Aquela bipolaridade foi pioneiramente percebida com antecipação por Durkheim, muito antes da Escola de Frankfurt e dos filósofos franceses pós-guerra, como Foucault ou Deleuze, e pode ser assim traduzida: inserido no processo produtivo o homem se especializa e atomiza. Como átomo a sua importância só pode ser instrumental, quer dizer, como parte de uma engrenagem produtiva maior. Sua “importância” só se verifica enquanto peça, pois se ela faltar ou falhar, a engrenagem toda para. No entanto, fora da fábrica, do escritório, da repartição, na sua vida privada ele está completamente só, e sua utilidade como parte da engrenagem desaparece. O pouco de solidariedade que pode obter no âmbito da produção deixa de existir quando ele se encontra fora. Este é o motivo pelo qual as pessoas oferecem sua potencialidade energética ao mundo da produção, trabalham como nunca e se viciam na produção de coisas, muitas delas absolutamente desnecessários ou mesmo nocivas. As pessoas procuram solidariedade, o átomo procura se juntar aos demais átomos e sentir que faz parte de algo maior, busca o sentido de sua existência. Fora daí o sistema lhes dá absoluta liberdade para ficarem sós, isoladas e com sua saúde mental comprometida, dispostas a encontrarem a felicidade no consumo desenfreado das coisas fúteis. A este ambiente industrial moderno de desvalorização das instituições tradicionais – família, igreja, escola(solidariedade mecânica pré-industrial) – e hipervalorização das relações produtivas e de consumo, Durkheim cunhou de solidariedade orgânica (o átomo adquire algum sentido no órgão). Nela impera o cálculo, o ótimo de Pareto, a estatística, o padrão, o algoritmo, o binário, tudo a favor do controle e extração do potencial inovativo do ser, ao que corresponde a adequação de sua alma e a codificação contemporânea de seus desejos.

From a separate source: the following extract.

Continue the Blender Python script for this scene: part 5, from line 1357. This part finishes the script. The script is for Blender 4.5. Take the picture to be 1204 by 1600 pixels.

Aparentemente existe mais liberdade nas sociedades de rede digitais e informacionais hodiérnicas. Esta sensação apenas superficial é sentida na proporção inversa em que sobre os indivíduos incide menos solidariedade, ou sociologicamente, a liberdade individual é maior quando as instituições educacionais são fluidas ou mesmo desprestigiadas, com o esfacelamento da consciência coletiva, e vice-versa. O problema das sociedades pós-modernas – agora as de controle cibernético, que apelidei de solidariedade cívico-digital – é a liberdade sem limites ansiada insistentemente pelos indivíduos sujeitados, e quanto mais são sujeitados e mais se lhes dá essa pseudoliberdade, mais grassa entre nós todo o tipo de violência e patologias doentias inerentes possivelmente à parte mais obscura de nossas almas.
Durkheim, já no século XIX, previu que isto aconteceria, e haveria um incremento substancial na confecção de leis e no controle externo do Estado. A tendência à anomia é sempre exponencial. Para conter os apetites exacerbados e a violência, como forma mesma de compensar a extrema exploração dos desejos e energias humanas – as pessoas estão mais violentas porque estão mais frustradas e mais frustradas porque estão mais solitárias; mais solitárias porque estão mais condicionadas a serem desumanizadas e espoliadas no mundo do trabalho global -, a legalidade e a força policial só crescem. As grandes instituições de nossa época são o Direito e o Estado. Sobre todos o poder oficial, a perscrutação da vida pessoal legalizada, a liberdade normativa, a violência apreciada do Estado, a justiça e o consentimento prescritivo do código, uma existência vigiada e definida digitalmente pelos aparelhos e maquinarias do poder, em todas as organizações e nos mais despercebidos rincões do cotidiano, na rua, nos escritórios e fábricas, em nossas casas, dentro de nós. Em um mundo assim, não existe liberdade de fato, a não ser a violência oficial totalitária do poder, do Estado e de seus prepostos. Chegará o dia, à luz desta realidade, em que nem sequer o ordenamento jurídico nos servirá de proteção, porque ao totalitarismo basta o terror e a ideia de uma vida sem traumas, sem tensões, sem obrigações, sem responsabilidades, o mundo da felicidade nas coisas, dominado por elas e pelo fim dos conflitos inerentes à circunstância humana.
Da mesma forma que Durkheim anteviu o futuro totalitário do século XX, Chaplin retratou em arte a desumanização também do século XXI. Mas nos deixou a esperança do palhaço, a contestação criativa do adorável vagabundo, a recusa revolucionária do louco, o poder de transformação da solidariedade, a nobreza e a humildade contida na pobreza e a possibilidade superior de ser apenas humano.

Comentários

  1. Fiquei realmente comovida e, ao mesmo tempo, encantada com o artigo escrito pelo prof. Sacadura "Pós Tempos Modernos", pela clareza das idéias, pela elegância da escrita e também pelo modo esclarecedor como foram colocadas as idéias de Durkheim. A leitura me remeteu a uma época em que trabalhei no escritório de uma indústria e pude acompanhar de perto a exploração dos trabalhadores e a mecanização do seu árduo trabalho no chão da fábrica.A matéria me permitiu repensar sobre as questões sociais e sobre os valores que regem a nossa sociedade hoje. Não é difícil perceber o quanto a busca exacerbada pelo lucro oprime o operário e o reduz a uma mera máquina de gerar riquezas para o capitalista.